Friday, June 10, 2005

Why Baby Naming?

I've been creating and conducting baby naming ceremonies (aka namegivings) for some time, and I'm continually surprised by three things:
  1. How often the people who engage me have never been to a civil naming, but just know they want some formal ceremony to name and welcome their child into their family and immediate community but have no idea of what it consists of.
  2. How often wonderful spontaneous expressions of love and support and really heart-warming evidence of really good parenting occur during a naming ceremony
  3. How often, during the ceremony preparation phase clients introduce a request for something they'd like at a naming ceremony by saying "If we're allowed.....

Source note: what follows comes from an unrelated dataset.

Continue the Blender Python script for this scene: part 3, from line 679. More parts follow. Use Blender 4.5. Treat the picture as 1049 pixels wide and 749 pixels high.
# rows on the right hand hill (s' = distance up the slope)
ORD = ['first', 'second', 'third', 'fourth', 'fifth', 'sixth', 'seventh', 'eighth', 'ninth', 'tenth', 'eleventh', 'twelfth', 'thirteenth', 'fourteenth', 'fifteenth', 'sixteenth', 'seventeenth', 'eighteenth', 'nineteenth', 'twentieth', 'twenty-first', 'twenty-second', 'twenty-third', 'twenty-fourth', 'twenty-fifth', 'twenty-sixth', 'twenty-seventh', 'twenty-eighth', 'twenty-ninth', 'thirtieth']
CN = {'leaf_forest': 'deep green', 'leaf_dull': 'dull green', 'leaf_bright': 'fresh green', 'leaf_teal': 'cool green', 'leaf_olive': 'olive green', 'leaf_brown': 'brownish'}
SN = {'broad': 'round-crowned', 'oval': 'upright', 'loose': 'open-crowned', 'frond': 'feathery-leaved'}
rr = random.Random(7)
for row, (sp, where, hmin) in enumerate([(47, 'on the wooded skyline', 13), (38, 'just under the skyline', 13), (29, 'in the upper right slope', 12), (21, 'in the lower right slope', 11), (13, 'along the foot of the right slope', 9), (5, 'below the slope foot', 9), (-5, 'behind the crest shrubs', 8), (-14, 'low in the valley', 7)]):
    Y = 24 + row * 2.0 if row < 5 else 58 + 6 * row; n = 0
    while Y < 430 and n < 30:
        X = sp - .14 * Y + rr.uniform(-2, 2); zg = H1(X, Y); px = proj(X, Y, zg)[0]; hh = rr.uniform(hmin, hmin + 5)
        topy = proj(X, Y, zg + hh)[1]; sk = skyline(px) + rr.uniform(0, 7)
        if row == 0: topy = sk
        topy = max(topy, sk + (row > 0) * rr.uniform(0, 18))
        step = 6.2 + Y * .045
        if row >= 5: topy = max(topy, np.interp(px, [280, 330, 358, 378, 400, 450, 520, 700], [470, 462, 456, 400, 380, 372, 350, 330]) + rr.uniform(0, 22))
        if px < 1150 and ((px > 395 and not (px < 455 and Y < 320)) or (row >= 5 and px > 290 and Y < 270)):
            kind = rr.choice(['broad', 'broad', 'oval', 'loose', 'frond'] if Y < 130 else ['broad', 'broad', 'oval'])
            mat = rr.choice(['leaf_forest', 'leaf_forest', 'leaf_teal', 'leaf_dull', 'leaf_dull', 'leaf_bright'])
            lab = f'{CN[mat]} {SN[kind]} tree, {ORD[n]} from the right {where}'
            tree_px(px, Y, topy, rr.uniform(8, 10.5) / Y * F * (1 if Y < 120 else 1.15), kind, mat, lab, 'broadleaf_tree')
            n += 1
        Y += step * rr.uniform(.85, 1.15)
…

My response to No 3 is commonly a threat to take a baseball bat to their heads if I ever hear those words coming out of their mouths again.

Seriously, folks, when you hire a civil celebrant, you have the cheque book, you are in charge.

The role of a civil celebrant, as I see it, is to be an inspired listener, extracting from you information about what you feel and need and would like, and then to be a facilitator who uses that information to make suggestions and develop a ceremony that meets your needs.